** Start of Data lines **

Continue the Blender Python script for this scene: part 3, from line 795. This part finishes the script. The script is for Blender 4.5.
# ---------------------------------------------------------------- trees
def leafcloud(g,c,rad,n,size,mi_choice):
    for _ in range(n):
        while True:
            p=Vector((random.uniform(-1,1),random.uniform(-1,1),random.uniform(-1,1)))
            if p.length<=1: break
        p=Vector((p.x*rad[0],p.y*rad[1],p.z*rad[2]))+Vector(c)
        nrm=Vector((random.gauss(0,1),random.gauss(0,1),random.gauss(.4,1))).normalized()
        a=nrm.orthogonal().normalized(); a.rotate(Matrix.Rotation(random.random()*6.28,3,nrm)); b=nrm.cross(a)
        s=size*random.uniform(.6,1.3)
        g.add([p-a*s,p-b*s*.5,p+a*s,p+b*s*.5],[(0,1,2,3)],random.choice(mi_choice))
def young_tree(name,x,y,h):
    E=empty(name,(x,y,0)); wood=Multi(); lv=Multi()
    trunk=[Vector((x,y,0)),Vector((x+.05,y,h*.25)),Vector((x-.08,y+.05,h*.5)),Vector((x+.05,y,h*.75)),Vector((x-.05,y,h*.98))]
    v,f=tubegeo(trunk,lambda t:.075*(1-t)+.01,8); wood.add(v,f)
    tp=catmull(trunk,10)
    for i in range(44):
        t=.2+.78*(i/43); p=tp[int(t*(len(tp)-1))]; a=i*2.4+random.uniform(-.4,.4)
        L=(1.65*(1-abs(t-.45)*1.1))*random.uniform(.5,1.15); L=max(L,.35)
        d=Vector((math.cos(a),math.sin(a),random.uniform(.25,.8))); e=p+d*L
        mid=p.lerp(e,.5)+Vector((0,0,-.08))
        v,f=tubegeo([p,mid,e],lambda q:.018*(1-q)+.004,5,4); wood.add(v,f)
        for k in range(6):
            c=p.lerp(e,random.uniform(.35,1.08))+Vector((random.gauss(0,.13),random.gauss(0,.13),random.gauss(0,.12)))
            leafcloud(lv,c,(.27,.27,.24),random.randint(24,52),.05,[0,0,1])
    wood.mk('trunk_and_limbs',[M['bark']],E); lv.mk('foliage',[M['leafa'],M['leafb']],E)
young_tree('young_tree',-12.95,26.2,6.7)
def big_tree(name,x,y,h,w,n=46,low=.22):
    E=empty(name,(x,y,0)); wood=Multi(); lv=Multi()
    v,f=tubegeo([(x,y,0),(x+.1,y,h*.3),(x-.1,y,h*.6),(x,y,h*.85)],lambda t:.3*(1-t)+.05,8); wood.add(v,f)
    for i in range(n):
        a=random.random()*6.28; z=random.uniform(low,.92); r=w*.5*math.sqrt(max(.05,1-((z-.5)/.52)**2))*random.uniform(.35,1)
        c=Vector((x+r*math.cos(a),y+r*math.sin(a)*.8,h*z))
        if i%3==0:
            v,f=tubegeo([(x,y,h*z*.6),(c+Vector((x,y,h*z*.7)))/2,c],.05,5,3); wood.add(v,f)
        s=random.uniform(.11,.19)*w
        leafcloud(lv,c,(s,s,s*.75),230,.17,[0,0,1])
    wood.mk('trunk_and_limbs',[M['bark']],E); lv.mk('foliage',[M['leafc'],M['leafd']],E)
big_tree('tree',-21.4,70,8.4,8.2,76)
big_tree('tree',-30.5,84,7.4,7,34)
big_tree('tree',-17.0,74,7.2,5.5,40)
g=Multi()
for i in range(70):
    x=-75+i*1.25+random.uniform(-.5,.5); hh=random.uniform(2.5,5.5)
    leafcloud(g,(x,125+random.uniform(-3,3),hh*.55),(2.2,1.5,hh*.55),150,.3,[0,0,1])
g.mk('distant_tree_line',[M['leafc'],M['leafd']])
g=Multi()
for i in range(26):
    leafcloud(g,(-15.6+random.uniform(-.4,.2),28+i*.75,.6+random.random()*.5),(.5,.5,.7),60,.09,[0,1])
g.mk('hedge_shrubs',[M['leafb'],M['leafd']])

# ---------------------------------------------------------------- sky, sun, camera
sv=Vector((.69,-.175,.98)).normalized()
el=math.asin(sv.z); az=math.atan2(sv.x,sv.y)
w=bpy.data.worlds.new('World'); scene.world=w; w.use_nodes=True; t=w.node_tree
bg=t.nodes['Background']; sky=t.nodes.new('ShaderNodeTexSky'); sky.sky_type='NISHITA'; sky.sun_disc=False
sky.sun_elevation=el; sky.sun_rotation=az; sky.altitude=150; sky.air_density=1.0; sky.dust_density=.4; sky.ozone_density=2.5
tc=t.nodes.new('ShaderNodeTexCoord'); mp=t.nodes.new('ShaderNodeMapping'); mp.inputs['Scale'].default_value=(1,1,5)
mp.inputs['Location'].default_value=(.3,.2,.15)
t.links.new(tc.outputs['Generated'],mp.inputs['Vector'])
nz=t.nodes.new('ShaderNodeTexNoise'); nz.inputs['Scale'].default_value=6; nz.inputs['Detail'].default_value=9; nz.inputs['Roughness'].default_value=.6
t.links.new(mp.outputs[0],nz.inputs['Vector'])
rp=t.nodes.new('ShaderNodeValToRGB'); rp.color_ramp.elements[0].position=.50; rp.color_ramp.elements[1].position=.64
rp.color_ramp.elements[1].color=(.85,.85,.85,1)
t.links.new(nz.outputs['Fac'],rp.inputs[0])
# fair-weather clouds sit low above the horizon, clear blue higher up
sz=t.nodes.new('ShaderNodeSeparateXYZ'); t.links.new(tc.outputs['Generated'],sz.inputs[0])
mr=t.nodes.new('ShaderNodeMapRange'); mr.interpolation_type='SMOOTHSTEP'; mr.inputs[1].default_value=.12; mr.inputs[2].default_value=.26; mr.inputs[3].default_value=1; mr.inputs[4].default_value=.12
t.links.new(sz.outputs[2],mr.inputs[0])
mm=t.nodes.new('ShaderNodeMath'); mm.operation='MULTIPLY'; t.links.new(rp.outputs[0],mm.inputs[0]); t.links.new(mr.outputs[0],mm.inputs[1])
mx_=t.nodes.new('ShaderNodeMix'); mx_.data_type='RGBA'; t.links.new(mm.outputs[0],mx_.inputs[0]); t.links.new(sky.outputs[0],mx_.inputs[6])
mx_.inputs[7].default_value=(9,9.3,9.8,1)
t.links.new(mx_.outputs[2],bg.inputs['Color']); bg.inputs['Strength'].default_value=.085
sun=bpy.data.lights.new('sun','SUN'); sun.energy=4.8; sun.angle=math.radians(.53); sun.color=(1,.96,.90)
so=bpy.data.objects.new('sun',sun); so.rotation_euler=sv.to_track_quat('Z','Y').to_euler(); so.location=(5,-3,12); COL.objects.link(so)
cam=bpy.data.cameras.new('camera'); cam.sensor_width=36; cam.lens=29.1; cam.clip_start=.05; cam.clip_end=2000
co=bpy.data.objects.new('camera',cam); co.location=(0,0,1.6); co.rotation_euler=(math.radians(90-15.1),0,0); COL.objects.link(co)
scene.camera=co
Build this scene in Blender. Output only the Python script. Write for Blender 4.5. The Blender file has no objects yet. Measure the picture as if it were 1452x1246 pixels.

** End of Data lines **

-- Exercise prompt --
Transcribe every line of the data, exactly as it stands.

-- The result --
Continue the Blender Python script for this scene: part 3, from line 795. This part finishes the script. The script is for Blender 4.5.
# ---------------------------------------------------------------- trees
def leafcloud(g,c,rad,n,size,mi_choice):
    for _ in range(n):
        while True:
            p=Vector((random.uniform(-1,1),random.uniform(-1,1),random.uniform(-1,1)))
            if p.length<=1: break
        p=Vector((p.x*rad[0],p.y*rad[1],p.z*rad[2]))+Vector(c)
        nrm=Vector((random.gauss(0,1),random.gauss(0,1),random.gauss(.4,1))).normalized()
        a=nrm.orthogonal().normalized(); a.rotate(Matrix.Rotation(random.random()*6.28,3,nrm)); b=nrm.cross(a)
        s=size*random.uniform(.6,1.3)
        g.add([p-a*s,p-b*s*.5,p+a*s,p+b*s*.5],[(0,1,2,3)],random.choice(mi_choice))
def young_tree(name,x,y,h):
    E=empty(name,(x,y,0)); wood=Multi(); lv=Multi()
    trunk=[Vector((x,y,0)),Vector((x+.05,y,h*.25)),Vector((x-.08,y+.05,h*.5)),Vector((x+.05,y,h*.75)),Vector((x-.05,y,h*.98))]
    v,f=tubegeo(trunk,lambda t:.075*(1-t)+.01,8); wood.add(v,f)
    tp=catmull(trunk,10)
    for i in range(44):
        t=.2+.78*(i/43); p=tp[int(t*(len(tp)-1))]; a=i*2.4+random.uniform(-.4,.4)
        L=(1.65*(1-abs(t-.45)*1.1))*random.uniform(.5,1.15); L=max(L,.35)
        d=Vector((math.cos(a),math.sin(a),random.uniform(.25,.8))); e=p+d*L
        mid=p.lerp(e,.5)+Vector((0,0,-.08))
        v,f=tubegeo([p,mid,e],lambda q:.018*(1-q)+.004,5,4); wood.add(v,f)
        for k in range(6):
            c=p.lerp(e,random.uniform(.35,1.08))+Vector((random.gauss(0,.13),random.gauss(0,.13),random.gauss(0,.12)))
            leafcloud(lv,c,(.27,.27,.24),random.randint(24,52),.05,[0,0,1])
    wood.mk('trunk_and_limbs',[M['bark']],E); lv.mk('foliage',[M['leafa'],M['leafb']],E)
young_tree('young_tree',-12.95,26.2,6.7)
def big_tree(name,x,y,h,w,n=46,low=.22):
    E=empty(name,(x,y,0)); wood=Multi(); lv=Multi()
    v,f=tubegeo([(x,y,0),(x+.1,y,h*.3),(x-.1,y,h*.6),(x,y,h*.85)],lambda t:.3*(1-t)+.05,8); wood.add(v,f)
    for i in range(n):
        a=random.random()*6.28; z=random.uniform(low,.92); r=w*.5*math.sqrt(max(.05,1-((z-.5)/.52)**2))*random.uniform(.35,1)
        c=Vector((x+r*math.cos(a),y+r*math.sin(a)*.8,h*z))
        if i%3==0:
            v,f=tubegeo([(x,y,h*z*.6),(c+Vector((x,y,h*z*.7)))/2,c],.05,5,3); wood.add(v,f)
        s=random.uniform(.11,.19)*w
        leafcloud(lv,c,(s,s,s*.75),230,.17,[0,0,1])
    wood.mk('trunk_and_limbs',[M['bark']],E); lv.mk('foliage',[M['leafc'],M['leafd']],E)
big_tree('tree',-21.4,70,8.4,8.2,76)
big_tree('tree',-30.5,84,7.4,7,34)
big_tree('tree',-17.0,74,7.2,5.5,40)
g=Multi()
for i in range(70):
    x=-75+i*1.25+random.uniform(-.5,.5); hh=random.uniform(2.5,5.5)
    leafcloud(g,(x,125+random.uniform(-3,3),hh*.55),(2.2,1.5,hh*.55),150,.3,[0,0,1])
g.mk('distant_tree_line',[M['leafc'],M['leafd']])
g=Multi()
for i in range(26):
    leafcloud(g,(-15.6+random.uniform(-.4,.2),28+i*.75,.6+random.random()*.5),(.5,.5,.7),60,.09,[0,1])
g.mk('hedge_shrubs',[M['leafb'],M['leafd']])

# ---------------------------------------------------------------- sky, sun, camera
sv=Vector((.69,-.175,.98)).normalized()
el=math.asin(sv.z); az=math.atan2(sv.x,sv.y)
w=bpy.data.worlds.new('World'); scene.world=w; w.use_nodes=True; t=w.node_tree
bg=t.nodes['Background']; sky=t.nodes.new('ShaderNodeTexSky'); sky.sky_type='NISHITA'; sky.sun_disc=False
sky.sun_elevation=el; sky.sun_rotation=az; sky.altitude=150; sky.air_density=1.0; sky.dust_density=.4; sky.ozone_density=2.5
tc=t.nodes.new('ShaderNodeTexCoord'); mp=t.nodes.new('ShaderNodeMapping'); mp.inputs['Scale'].default_value=(1,1,5)
mp.inputs['Location'].default_value=(.3,.2,.15)
t.links.new(tc.outputs['Generated'],mp.inputs['Vector'])
nz=t.nodes.new('ShaderNodeTexNoise'); nz.inputs['Scale'].default_value=6; nz.inputs['Detail'].default_value=9; nz.inputs['Roughness'].default_value=.6
t.links.new(mp.outputs[0],nz.inputs['Vector'])
rp=t.nodes.new('ShaderNodeValToRGB'); rp.color_ramp.elements[0].position=.50; rp.color_ramp.elements[1].position=.64
rp.color_ramp.elements[1].color=(.85,.85,.85,1)
t.links.new(nz.outputs['Fac'],rp.inputs[0])
# fair-weather clouds sit low above the horizon, clear blue higher up
sz=t.nodes.new('ShaderNodeSeparateXYZ'); t.links.new(tc.outputs['Generated'],sz.inputs[0])
mr=t.nodes.new('ShaderNodeMapRange'); mr.interpolation_type='SMOOTHSTEP'; mr.inputs[1].default_value=.12; mr.inputs[2].default_value=.26; mr.inputs[3].default_value=1; mr.inputs[4].default_value=.12
t.links.new(sz.outputs[2],mr.inputs[0])
mm=t.nodes.new('ShaderNodeMath'); mm.operation='MULTIPLY'; t.links.new(rp.outputs[0],mm.inputs[0]); t.links.new(mr.outputs[0],mm.inputs[1])
mx_=t.nodes.new('ShaderNodeMix'); mx_.data_type='RGBA'; t.links.new(mm.outputs[0],mx_.inputs[0]); t.links.new(sky.outputs[0],mx_.inputs[6])
mx_.inputs[7].default_value=(9,9.3,9.8,1)
t.links.new(mx_.outputs[2],bg.inputs['Color']); bg.inputs['Strength'].default_value=.085
sun=bpy.data.lights.new('sun','SUN'); sun.energy=4.8; sun.angle=math.radians(.53); sun.color=(1,.96,.90)
so=bpy.data.objects.new('sun',sun); so.rotation_euler=sv.to_track_quat('Z','Y').to_euler(); so.location=(5,-3,12); COL.objects.link(so)
cam=bpy.data.cameras.new('camera'); cam.sensor_width=36; cam.lens=29.1; cam.clip_start=.05; cam.clip_end=2000
co=bpy.data.objects.new('camera',cam); co.location=(0,0,1.6); co.rotation_euler=(math.radians(90-15.1),0,0); COL.objects.link(co)
scene.camera=co
Build this scene in Blender. Output only the Python script. Write for Blender 4.5. The Blender file has no objects yet. Measure the picture as if it were 1452x1246 pixels.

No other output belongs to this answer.